Bruce Lowery - Martín Casariego

 

 

 

 

 

 

 

 

23 de febrero
Bien han sabido siempre los grandes escritores que los libros alteran la mente, condicionan la vida, inundan la imaginación y fomentan los deseos. Siempre generan ‘quijotes’ y ‘bovarys’ y ‘alicias’. Siempre cambian al lector, poco o mucho, pero lo cambian. Porque en última instancia los libros desvían: desvían del origen y del destino, proponen un camino diferente para llegar a un lugar inesperado. Como Lewis Carroll le hace decir al Gato de Cheshire en ‘Alicia en el País de las Maravillas’: “Siempre llegarás a alguna parte, si caminas lo bastante”. Creo en la perversión que causan los Carroll, los Joyce, los Flaubert, los Cervantes, los Shakespeare. Porque todos, como dueños de grandes trucos, hechizan y manipulan el alma crédula de los lectores. Con los libros, el lector bebe su dosis del veneno de la literatura. Se hace transgresor y fantasioso. Se siente capaz de alterar lo inalterable. Sabe que tomará, tarde o temprano, el camino equivocado. Aprenderá lo que nadie sabe. Se abocará al misterio y a la revelación. Los libros fermentan dentro de los lectores y los enloquecen en secreto después. Por eso, el mejor consejo que conozco, como escritor, es este: “¡Niños del mundo, no leáis!”. Sin embargo, yo leí.
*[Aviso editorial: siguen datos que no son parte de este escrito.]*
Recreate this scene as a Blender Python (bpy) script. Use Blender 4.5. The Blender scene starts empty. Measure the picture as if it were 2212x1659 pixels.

Leí desde muy temprana edad. De aquel entonces, recuerdo que no había muchos libros en mi casa, pero algunos cuantos había y dieron sus frutos. Muchos provenían del Círculo de Lectores, que, junto con la Planeta de José Manuel Lara, tanto ha hecho por introducir los libros en las casas –y las mentes- de los españoles. Entre los que había, traigo a la memoria uno muy especial para mí, porque fue un relato que me influyó mucho más de lo que supuse entonces, obviamente. El libro en cuestión se titula ‘La cicatriz’, de Bruce Lowery. Es una novela sobre un adolescente de trece años con una cicatriz en el labio que ha de vivir con ese extraño estigma. La novela, en consecuencia, habla del aprendizaje y la responsabilidad, del miedo y el valor, de la muerte y la amistad. La leí en una edad aproximada a la de Jeff, el protagonista, saliendo de o entrando en la misma confusión que él y pasando a otra etapa de la vida, agobiante pero sin duda diferente. Quizá no sea una gran novela, además es corta, pero es una novela con un espíritu narrativo muy vivo e intemporal. Releída hoy, sigue conservando la fuerza del tránsito y el reflejo de la perplejidad vulnerable de los adolescentes zarandeados por descomunales incógnitas (¿qué adolescente no lo es?). La leí en torno a 1970. Años después supe que Lowery, fallecido en 1988, era un norteamericano de madre belga, bilingüe, que escribió ‘La cicatriz’ en francés directamente y que recibió un prestigioso premio en Francia, entregado por Charles de Gaulle, algo que a Lowery le pareció el mayor honor del momento. Escribió otros libros que no han tenido la fortuna de mantenerse como ‘La cicatriz’, libro de claroscuros, tensiones, crecimiento y asombro, características que hacen que se reedite en todo el mundo con frecuencia.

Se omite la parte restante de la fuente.